Tuesday, 9 October 2012


Last week, I saw Looper, a time-travel drama that's been billed as this decade's The Matrix. (I don't remember where I saw it being called that but it stuck with me, if you happen to know where I got it, let me know). I would have reviewed it sooner, but I needed some time to think it over.

It's a good film. Mostly. Overall.

I have this theory about time-travel which involves paradoxes (essentially, if you go back in time to change something, then it never happens which means you would never go back to change it, which means it would happen, which means you would go back and change it, which means you wouldn't go back, which means it would still happen...and on and on forever until my head starts to really hurt.) My theory is that is impossible to make a good time-travel film which is free of paradoxes. This film is no exception, so if like me you hate paradoxes and they really bother you...well, I still think you should see this film, but just go in and try to switch off your brain and just enjoy it. I think it's a good film but because time-travel is a flawed theory, all films that feature it will be flawed. I want to see it a second time, actually, because I think I would be able to enjoy it a lot more a second time around because my brain wouldn't be nitpicking and asking questions.

Joseph Gordon-Levitt was impressive, although I don't understand why they digitally altered his face and made him look like a bad robot. Emily Blunt was also very good. There was some debate within our little party concerning her American accent, and while I can't speak to the quality of it, I don't think she sounded like herself. Bruce Willis has hair in some scenes. If you've seen Surrogates, you'll know it's not a good look on him. You have been warned.

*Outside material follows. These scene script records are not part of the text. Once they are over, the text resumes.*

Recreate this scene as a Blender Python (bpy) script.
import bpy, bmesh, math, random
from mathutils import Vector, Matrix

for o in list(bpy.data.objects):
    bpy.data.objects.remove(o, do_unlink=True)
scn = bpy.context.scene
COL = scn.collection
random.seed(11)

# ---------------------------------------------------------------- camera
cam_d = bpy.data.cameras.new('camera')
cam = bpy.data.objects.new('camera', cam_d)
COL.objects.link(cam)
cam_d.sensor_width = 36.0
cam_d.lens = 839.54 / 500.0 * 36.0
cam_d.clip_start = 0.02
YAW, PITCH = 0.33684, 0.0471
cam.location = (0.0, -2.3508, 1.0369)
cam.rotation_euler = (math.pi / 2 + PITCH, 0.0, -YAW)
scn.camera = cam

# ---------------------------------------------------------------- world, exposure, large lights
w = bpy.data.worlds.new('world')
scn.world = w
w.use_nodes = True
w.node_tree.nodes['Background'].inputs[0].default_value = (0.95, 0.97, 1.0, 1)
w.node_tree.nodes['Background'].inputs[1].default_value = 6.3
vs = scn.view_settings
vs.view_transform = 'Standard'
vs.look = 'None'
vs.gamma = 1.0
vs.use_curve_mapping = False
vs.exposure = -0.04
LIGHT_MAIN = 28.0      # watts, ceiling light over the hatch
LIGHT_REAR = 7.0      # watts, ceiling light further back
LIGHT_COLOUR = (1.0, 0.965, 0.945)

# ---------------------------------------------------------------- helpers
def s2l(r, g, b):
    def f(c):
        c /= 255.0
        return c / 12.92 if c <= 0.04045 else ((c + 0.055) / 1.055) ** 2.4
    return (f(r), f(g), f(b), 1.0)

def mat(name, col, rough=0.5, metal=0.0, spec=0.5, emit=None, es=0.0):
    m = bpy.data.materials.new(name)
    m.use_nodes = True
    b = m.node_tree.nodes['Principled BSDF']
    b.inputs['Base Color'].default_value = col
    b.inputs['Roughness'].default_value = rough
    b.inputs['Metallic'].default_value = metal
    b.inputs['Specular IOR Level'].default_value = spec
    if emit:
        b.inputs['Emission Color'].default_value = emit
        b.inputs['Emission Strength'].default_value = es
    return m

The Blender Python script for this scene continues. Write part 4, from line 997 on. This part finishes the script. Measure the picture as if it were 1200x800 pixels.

Overall, it's hard to say what I really thought of this film. It's been brought to my attention that I am overly critical about...well, about everything, but time-travel is a particular issue for me. I'm sure I've seen films where they say something along the lines of "But isn't that a paradox?" . . . "In theory, yes, but in the real world, time-travel doesn't actually work that way," which would be fine. Because time-travel doesn't exist, we don't know how it works. But you can't just put in a bloody great paradox and then pretend like you can't even see it. It is a good film though, and I did enjoy it for the most part. I just had so many questions about the specifics of the time-travel technology that I found it hard to just sink into the film and enjoy it properly.